The rupee strengthened sharply on Friday, rising 56 paise to close at 95.18 against the US dollar after the Reserve Bank of India announced a series of measures aimed at attracting foreign capital and boosting foreign exchange liquidity, PTI reported.
Forex traders said the RBI's policy announcements improved investor sentiment after the central bank asserted that India's foreign exchange reserves remain adequate to cushion the economy against external shocks.
At the interbank foreign exchange market, the rupee opened at 95.72 against the greenback, touched an intraday high of 94.89 and eventually settled at 95.18, up 56 paise from Thursday's close.
The domestic currency had ended 2 paise higher at 95.74 against the US dollar in the previous session.
The RBI on Friday kept the repo rate unchanged at 5.25% for the second consecutive policy review while maintaining a neutral stance, as policymakers assessed the impact of elevated energy prices and supply disruptions arising from the West Asia crisis.
Announcing the monetary policy decision, RBI Governor Sanjay Malhotra said the Monetary Policy Committee (MPC) unanimously voted to retain the benchmark lending rate at 5.25%.
"By holding the repo rate at 5.25 per cent with a neutral stance even while raising the FY27 inflation forecast by 50 basis points to 5.1 per cent, the RBI has drawn a clean line: the rate instrument is reserved for inflation, and the rupee will be defended through the capital account," said Anindya Banerjee, Head of Commodity and Currency Research at Kotak Securities.
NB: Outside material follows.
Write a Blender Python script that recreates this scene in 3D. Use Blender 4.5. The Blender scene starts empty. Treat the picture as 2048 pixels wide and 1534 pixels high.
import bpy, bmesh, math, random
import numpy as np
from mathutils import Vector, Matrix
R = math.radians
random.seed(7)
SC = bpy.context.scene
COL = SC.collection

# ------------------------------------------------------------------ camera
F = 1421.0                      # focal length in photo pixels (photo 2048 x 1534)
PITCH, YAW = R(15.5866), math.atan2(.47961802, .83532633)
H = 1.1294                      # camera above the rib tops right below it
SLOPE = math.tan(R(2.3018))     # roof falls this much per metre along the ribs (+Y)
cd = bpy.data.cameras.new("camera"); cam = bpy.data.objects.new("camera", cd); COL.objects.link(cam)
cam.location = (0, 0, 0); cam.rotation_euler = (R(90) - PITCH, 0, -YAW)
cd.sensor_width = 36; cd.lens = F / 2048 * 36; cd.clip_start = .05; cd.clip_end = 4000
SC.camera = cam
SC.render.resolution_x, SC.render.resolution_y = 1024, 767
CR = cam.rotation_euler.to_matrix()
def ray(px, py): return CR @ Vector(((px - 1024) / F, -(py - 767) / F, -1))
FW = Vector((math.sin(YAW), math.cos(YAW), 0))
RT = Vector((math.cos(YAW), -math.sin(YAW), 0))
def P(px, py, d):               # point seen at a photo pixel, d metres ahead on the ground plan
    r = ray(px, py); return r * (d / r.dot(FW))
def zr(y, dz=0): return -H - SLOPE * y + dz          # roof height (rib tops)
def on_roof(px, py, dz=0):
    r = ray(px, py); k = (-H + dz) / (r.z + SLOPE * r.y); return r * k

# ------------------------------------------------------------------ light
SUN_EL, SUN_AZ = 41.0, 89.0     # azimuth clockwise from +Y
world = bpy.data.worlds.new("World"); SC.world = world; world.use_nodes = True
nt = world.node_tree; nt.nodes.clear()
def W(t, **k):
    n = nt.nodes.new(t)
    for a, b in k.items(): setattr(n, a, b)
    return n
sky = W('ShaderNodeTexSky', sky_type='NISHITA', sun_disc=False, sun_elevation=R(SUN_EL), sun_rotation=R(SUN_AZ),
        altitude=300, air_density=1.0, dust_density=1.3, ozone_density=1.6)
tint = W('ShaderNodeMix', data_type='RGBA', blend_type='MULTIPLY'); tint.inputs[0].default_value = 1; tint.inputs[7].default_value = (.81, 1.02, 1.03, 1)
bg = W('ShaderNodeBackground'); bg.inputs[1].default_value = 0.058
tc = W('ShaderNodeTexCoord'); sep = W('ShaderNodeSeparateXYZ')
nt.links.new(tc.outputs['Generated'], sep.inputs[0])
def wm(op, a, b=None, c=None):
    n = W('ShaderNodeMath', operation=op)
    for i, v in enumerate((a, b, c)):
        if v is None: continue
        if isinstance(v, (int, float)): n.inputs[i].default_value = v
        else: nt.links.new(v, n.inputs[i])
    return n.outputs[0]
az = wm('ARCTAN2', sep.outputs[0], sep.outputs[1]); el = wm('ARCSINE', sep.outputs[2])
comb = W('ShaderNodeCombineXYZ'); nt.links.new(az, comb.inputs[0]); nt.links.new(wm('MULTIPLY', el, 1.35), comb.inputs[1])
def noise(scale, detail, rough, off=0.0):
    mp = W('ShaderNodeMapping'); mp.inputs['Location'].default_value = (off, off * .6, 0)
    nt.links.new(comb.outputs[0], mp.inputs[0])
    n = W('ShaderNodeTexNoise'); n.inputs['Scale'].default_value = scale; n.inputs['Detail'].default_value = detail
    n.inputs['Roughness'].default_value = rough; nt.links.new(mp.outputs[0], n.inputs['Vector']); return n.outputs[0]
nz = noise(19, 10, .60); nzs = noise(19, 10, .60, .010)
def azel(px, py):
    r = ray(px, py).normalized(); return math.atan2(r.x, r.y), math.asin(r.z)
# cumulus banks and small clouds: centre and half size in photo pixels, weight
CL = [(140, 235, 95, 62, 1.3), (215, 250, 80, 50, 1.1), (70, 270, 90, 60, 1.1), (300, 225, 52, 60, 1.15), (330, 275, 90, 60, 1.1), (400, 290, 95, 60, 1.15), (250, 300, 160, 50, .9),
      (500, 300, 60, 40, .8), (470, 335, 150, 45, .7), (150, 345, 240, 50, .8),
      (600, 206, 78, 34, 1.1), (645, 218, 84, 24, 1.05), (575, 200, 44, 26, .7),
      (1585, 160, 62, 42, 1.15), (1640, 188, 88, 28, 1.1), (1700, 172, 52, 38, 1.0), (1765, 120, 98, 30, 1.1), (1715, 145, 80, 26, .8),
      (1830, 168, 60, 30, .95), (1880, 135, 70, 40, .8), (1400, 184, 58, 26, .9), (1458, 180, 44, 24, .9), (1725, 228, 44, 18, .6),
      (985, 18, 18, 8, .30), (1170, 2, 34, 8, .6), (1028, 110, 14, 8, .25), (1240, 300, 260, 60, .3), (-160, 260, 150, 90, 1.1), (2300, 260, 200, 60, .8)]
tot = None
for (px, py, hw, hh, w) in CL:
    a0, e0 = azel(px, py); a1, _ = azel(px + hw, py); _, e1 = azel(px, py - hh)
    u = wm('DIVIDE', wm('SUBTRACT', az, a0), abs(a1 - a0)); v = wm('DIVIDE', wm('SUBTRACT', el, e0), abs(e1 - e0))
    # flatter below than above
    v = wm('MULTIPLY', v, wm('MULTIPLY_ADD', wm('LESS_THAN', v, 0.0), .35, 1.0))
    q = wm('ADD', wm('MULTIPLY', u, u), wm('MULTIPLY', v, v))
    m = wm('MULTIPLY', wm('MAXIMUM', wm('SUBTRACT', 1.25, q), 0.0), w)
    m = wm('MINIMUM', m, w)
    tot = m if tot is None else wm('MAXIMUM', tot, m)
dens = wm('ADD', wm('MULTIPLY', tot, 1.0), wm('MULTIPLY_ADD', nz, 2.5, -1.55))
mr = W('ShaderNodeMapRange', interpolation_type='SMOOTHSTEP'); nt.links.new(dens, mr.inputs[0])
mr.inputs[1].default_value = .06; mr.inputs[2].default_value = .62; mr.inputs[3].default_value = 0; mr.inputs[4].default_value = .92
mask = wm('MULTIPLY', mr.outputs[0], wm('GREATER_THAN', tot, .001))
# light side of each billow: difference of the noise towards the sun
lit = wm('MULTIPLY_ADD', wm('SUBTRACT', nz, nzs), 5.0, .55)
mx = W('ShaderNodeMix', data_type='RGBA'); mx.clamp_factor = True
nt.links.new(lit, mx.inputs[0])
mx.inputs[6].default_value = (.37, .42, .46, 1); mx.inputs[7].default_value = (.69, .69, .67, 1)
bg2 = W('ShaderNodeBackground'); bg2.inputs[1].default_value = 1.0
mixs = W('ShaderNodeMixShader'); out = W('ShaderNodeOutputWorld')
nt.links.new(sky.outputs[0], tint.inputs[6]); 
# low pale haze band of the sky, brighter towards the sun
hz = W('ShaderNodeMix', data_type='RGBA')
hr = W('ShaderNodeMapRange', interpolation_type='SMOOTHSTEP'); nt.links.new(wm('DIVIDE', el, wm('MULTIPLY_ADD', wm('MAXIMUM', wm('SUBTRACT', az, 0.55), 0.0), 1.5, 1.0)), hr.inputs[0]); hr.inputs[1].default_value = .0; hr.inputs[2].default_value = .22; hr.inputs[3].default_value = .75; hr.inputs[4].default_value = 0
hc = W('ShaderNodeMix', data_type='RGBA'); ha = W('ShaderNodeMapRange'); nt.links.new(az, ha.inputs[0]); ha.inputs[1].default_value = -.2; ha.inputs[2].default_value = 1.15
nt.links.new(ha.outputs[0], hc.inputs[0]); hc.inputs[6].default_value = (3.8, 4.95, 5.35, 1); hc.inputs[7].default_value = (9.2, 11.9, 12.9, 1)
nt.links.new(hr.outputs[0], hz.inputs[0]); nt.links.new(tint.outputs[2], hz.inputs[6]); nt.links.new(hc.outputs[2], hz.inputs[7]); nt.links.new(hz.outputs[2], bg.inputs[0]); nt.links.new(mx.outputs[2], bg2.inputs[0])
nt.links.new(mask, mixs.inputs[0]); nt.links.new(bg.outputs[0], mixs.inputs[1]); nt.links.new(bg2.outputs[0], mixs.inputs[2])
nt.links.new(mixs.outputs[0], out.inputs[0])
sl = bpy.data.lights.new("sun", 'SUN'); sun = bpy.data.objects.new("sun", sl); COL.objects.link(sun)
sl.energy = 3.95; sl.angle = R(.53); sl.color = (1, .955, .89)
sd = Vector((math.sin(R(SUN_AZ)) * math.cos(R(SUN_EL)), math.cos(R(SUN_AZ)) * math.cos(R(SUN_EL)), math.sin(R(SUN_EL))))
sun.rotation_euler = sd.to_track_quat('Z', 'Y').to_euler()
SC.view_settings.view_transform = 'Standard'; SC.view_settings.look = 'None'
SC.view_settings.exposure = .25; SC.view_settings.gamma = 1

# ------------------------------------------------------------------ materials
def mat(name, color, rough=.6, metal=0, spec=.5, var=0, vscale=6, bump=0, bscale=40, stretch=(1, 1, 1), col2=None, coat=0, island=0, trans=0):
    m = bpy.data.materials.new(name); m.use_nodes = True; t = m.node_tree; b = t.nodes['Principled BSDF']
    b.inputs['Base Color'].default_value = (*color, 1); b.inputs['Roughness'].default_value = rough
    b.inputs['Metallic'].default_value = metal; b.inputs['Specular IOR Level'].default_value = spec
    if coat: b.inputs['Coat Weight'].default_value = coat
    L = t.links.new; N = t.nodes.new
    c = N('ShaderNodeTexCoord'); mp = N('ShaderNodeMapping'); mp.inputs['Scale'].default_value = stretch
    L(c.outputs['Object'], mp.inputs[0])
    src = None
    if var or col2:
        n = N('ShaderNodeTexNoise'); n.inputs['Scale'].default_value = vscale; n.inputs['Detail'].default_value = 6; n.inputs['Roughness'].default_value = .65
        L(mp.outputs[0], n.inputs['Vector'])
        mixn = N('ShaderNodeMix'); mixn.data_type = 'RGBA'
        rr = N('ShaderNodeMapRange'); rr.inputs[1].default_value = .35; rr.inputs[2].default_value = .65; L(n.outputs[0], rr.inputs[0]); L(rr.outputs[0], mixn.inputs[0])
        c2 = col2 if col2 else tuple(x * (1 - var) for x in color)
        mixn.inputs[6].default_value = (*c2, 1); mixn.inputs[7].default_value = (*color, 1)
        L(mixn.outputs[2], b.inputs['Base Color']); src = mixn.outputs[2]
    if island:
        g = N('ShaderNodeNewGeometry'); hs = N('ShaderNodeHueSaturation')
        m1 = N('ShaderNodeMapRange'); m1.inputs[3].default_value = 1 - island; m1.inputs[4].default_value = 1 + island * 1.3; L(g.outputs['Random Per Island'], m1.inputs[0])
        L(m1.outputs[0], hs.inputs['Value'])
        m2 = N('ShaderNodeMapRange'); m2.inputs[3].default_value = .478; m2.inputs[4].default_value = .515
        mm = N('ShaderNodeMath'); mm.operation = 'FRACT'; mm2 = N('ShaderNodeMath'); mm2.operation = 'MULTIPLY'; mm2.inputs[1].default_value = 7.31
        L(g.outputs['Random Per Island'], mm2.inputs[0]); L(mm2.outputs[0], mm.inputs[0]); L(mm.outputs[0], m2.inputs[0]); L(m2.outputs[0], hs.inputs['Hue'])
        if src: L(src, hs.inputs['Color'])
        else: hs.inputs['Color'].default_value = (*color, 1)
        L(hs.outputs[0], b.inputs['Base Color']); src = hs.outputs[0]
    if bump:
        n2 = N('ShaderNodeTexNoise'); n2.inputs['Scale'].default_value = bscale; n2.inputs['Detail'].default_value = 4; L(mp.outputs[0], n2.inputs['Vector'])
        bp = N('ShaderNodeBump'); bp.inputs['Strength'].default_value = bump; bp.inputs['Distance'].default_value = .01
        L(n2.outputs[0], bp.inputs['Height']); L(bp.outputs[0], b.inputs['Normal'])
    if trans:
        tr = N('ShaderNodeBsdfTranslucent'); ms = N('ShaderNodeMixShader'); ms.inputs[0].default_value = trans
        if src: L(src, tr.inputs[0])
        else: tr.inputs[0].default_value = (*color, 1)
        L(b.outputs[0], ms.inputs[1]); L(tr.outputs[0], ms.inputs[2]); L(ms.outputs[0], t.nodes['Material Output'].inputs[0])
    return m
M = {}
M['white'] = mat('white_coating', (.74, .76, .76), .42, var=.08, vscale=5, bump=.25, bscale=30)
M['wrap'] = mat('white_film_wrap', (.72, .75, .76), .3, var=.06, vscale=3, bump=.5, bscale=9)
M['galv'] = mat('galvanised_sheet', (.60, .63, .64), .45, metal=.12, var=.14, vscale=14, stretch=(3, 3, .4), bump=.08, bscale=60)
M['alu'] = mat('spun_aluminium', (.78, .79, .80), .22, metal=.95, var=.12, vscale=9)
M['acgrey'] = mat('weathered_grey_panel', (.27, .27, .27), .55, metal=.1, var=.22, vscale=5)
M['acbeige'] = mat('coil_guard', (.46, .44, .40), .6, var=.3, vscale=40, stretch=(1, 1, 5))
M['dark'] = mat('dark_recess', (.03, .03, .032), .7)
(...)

Banerjee said the expansion of the Fully Accessible Route to all new 15-, 30- and 40-year government security issuances, removal of foreign portfolio investor concentration limits, extension of FCNR(B) hedging support, the PSU ECB swap window and restoration of the export realisation period to nine months together amount to the most comprehensive dollar mobilisation effort since 2013.
"The Centre's simultaneous removal of taxes on foreign investment in G-Secs is the force multiplier, as it addresses the single biggest friction flagged by global bond funds and index providers," he said.
"We see this as constructive for the long end of the G-Sec curve. On the currency, these measures can aid the rupee's appreciation over the near term, provided oil prices stay below USD 100 a barrel.
"We see scope for the rupee to appreciate towards 94 to 94.5 on spot over the near term, with the upside in USD-INR now capped around the 96 mark. Any appreciation beyond 94 would depend on the actual quantum of dollar mobilisation through these newly announced routes and the trajectory of oil prices," Banerjee added.
According to Dilip Parmar, Research Analyst at HDFC Securities, the rupee recorded its strongest single-day gain since April 2.
"A softening greenback and declining crude oil prices provided additional tailwinds. Looking ahead, a decisive break past 94.70 is expected to pave the way for the rupee to march toward 94.10 in the short term," Parmar said.
The RBI governor said India's forex reserves stood at a healthy $682.3 billion, sufficient to provide import cover for around 11 months.
Meanwhile, the dollar index, which measures the US currency's strength against a basket of six major currencies, was trading 0.19% lower at 99.22.
Brent crude, the global oil benchmark, fell 0.29% to $94.75 per barrel in futures trade.
On the domestic equity front, the Sensex declined 116.67 points to close at 74,243.34, while the Nifty fell 49.85 points to 23,366.70.
Foreign institutional investors sold equities worth Rs 8,776.25 crore on a net basis during the session, according to exchange data.
The RBI also revised its FY27 GDP growth forecast down to 6.6% from 6.9% and raised its CPI inflation projection to 5.1% from 4.6%.
Separately, government data released on Friday showed India's economy expanded 7.8% in the January-March quarter, supported by strong domestic demand and government spending. The growth rate compared with 7% in the year-ago period and 8% in the preceding quarter.
The January-March quarter captured only one month of disruptions linked to the Iran conflict. The full impact of higher oil prices and supply disruptions from the Middle East, a key source of India's crude oil, natural gas and LPG imports, is expected to be reflected in the April-June quarter.